I suppose there have always been self-important, thin-skinned people who take themselves too seriously. I never really paid them much attention. After all, that’s what they want, right? Attention. My philosophy has always been that life is too short to waste my time on people who want exactly that … to waste my time.

Of course, it takes all kinds. Everyone’s different and nobody’s perfect. We make allowances for friends and family members. Sometimes we have to deal with coworkers who overcompensate for their own self-loathing by trying to make others feel small. It’s unfortunate, but it comes with the territory.

But that doesn’t mean we have to put up with that sort of behavior from strangers.

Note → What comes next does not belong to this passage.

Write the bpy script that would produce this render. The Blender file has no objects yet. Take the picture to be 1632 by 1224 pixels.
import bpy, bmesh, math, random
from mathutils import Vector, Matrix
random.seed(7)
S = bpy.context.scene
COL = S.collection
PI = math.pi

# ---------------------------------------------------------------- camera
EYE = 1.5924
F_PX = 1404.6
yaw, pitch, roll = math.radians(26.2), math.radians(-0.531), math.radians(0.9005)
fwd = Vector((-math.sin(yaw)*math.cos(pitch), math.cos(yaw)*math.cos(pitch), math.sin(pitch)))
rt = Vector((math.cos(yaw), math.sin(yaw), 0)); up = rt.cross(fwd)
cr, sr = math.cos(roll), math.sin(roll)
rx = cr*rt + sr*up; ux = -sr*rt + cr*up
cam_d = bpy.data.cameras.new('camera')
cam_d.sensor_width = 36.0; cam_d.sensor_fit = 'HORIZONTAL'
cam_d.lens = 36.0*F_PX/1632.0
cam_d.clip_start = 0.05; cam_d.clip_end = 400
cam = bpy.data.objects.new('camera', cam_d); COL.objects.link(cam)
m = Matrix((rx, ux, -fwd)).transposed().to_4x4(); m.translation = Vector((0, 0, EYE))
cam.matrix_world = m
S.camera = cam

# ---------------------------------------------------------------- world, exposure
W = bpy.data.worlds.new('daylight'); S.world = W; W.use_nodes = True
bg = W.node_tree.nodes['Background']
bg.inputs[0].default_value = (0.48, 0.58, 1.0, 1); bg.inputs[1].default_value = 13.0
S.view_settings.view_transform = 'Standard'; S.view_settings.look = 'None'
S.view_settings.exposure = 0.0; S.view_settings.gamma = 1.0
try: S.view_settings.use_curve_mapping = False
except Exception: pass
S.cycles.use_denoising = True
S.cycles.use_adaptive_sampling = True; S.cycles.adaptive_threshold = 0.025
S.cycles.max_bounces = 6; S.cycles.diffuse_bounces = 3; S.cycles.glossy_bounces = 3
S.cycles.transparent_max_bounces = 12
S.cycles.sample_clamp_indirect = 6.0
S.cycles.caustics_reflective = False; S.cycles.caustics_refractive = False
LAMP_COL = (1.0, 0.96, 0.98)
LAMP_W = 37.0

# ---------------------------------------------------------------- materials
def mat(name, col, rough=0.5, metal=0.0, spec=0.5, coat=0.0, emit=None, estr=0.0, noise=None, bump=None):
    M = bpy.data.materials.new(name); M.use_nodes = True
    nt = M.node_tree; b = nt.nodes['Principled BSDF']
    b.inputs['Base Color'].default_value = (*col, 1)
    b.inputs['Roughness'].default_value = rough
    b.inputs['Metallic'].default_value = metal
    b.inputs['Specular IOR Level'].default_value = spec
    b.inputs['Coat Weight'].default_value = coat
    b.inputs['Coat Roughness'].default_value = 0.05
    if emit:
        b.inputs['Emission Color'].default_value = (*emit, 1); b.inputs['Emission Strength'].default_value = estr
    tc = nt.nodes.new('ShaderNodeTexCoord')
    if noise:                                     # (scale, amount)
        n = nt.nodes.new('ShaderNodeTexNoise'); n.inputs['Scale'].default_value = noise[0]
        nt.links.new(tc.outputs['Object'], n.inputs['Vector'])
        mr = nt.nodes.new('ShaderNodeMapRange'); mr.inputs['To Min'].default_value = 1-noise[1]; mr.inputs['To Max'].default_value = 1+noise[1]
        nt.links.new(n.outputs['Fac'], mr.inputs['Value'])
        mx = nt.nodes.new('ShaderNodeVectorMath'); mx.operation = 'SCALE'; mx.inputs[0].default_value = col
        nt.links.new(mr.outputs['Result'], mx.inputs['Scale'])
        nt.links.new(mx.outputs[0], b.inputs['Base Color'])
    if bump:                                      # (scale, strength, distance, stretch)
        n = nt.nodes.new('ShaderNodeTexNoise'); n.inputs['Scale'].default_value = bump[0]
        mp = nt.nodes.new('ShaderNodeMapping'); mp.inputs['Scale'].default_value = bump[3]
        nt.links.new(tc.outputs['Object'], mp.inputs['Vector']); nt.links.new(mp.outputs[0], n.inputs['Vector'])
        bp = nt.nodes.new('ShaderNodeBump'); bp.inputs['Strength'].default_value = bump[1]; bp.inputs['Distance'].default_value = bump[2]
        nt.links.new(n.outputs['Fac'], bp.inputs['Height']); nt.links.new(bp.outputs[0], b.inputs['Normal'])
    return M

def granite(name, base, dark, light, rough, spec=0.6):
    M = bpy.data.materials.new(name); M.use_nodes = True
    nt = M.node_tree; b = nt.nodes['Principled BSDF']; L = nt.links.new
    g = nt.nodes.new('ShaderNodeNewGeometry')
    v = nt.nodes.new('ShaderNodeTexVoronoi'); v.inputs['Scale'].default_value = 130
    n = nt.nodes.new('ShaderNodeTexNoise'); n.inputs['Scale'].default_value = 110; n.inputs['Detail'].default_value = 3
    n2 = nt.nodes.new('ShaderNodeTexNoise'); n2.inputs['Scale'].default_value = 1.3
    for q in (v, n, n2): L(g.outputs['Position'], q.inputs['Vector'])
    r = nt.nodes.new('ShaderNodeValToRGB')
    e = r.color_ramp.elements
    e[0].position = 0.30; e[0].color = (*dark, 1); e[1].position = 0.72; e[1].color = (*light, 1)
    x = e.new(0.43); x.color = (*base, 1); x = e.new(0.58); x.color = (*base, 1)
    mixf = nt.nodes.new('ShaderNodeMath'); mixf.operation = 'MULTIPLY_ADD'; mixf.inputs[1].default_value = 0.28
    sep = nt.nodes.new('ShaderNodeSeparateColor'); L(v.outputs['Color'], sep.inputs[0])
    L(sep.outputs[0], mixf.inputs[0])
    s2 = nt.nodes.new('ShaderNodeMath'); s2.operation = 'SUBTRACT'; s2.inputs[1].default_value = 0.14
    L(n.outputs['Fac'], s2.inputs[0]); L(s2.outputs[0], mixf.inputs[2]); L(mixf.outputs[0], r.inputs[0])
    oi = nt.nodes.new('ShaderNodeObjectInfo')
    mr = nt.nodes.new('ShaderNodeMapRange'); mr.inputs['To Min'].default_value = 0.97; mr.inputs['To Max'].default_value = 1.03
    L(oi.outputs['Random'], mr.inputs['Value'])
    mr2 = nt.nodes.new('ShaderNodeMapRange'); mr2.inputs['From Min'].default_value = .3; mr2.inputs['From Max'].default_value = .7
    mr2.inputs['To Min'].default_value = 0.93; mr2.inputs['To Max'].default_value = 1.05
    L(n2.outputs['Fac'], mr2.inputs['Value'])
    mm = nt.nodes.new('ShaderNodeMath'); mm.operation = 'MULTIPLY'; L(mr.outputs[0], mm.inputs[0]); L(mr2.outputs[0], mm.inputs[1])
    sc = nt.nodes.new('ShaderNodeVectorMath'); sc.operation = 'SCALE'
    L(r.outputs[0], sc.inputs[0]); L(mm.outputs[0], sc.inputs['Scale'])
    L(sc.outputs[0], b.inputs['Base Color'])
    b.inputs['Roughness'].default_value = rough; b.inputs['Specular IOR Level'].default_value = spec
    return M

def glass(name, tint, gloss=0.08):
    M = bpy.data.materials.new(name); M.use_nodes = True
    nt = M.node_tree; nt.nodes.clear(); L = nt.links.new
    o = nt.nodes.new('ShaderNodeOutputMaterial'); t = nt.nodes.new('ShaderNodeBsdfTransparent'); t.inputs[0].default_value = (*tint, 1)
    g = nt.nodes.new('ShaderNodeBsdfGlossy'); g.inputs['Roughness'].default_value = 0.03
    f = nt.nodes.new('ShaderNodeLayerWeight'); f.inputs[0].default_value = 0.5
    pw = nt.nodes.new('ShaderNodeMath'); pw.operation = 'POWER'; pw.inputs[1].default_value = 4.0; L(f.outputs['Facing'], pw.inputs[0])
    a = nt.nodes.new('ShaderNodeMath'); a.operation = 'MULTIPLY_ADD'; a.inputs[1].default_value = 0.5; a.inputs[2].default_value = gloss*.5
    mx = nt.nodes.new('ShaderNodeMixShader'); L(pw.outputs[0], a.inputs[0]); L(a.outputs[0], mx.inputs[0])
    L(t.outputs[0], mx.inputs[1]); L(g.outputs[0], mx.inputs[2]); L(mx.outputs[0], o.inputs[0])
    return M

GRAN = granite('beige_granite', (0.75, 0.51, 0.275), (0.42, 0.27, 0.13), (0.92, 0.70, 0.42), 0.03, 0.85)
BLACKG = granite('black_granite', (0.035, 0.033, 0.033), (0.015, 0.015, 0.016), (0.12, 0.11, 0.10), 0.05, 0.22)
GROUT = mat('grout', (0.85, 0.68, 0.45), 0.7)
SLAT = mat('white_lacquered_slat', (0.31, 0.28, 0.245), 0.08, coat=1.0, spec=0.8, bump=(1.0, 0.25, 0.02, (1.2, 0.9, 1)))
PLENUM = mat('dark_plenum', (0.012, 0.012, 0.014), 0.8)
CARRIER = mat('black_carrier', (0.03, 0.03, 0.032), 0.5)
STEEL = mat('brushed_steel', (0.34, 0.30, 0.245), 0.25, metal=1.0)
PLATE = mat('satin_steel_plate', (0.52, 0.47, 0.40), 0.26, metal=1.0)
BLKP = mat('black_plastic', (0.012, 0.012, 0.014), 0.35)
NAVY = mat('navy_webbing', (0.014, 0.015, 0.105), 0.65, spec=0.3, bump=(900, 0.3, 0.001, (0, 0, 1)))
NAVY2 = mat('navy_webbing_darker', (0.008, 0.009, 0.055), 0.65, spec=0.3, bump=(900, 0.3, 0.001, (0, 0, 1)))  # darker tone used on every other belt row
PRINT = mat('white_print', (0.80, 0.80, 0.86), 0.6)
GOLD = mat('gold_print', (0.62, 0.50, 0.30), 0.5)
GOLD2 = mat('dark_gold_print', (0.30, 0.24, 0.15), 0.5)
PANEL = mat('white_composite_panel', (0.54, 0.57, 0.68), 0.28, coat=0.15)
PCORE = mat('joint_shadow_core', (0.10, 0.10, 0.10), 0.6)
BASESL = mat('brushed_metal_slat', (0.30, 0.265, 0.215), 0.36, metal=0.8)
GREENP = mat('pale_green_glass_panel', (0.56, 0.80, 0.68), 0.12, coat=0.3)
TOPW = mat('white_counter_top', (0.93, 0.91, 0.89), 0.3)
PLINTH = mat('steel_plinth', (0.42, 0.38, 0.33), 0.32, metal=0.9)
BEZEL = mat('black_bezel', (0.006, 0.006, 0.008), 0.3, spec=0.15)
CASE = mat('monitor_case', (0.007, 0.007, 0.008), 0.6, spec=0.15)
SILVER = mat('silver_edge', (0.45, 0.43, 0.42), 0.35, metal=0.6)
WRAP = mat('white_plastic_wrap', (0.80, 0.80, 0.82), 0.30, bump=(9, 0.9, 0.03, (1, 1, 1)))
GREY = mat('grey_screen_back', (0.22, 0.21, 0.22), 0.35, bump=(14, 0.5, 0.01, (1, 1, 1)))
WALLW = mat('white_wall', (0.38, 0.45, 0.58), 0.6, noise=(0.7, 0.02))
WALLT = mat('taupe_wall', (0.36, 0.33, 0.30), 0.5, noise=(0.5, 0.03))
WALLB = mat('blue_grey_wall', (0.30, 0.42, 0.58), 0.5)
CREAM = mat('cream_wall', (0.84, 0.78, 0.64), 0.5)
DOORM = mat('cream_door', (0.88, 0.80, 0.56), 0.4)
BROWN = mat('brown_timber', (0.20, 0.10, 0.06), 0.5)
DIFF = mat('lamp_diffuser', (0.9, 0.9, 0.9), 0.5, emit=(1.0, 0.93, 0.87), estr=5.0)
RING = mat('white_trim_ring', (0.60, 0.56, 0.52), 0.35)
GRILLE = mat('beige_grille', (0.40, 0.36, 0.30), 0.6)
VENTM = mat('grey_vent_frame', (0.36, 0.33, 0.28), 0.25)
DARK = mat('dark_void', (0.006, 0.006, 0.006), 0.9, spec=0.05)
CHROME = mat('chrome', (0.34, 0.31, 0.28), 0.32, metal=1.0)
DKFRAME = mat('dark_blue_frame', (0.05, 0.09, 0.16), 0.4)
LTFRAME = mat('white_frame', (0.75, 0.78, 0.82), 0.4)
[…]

There was a time when we didn’t have to. Today it’s different. Today, if people want to engage you online, they can. But that doesn’t mean you have to respond.

Now that we’ve been blessed with Web 2.0 – social media, the blogosphere, and all those lovely comment sections – we’ve given all those small-minded people the soap box they’ve always craved. So they act out in anger at perceived threats they create in their heads. And that makes them feel important.

They rant, they rave, they argue, they attack, they defend, and they won’t stop until they have you engaged. Why do they do it? They need it to compensate for a profound lack of self-confidence. They need that attention, that distraction, that continuous reinforcement so they don’t have to face how they really feel about themselves.

My message to you: don’t give in to it. I know it’s tempting, but life is too short. You can’t change them. You can’t fix them. The discussion or argument isn’t even about what you think it’s about or what they say it’s about. They’re just engaging you in a little game they play, a dysfunctional mechanism they learned as children.

The irony is, that mechanism keeps them from growing up to be full-functioning adults. They may look like adults, dress like adults, and hold positions of authority like adults. But inside, they’re just scared little children. Just remember, that’s their problem. It’s not yours. At least, it doesn’t have to be. Never forget that you have a choice.

Also, somebody has to behave like an adult. It may as well be you.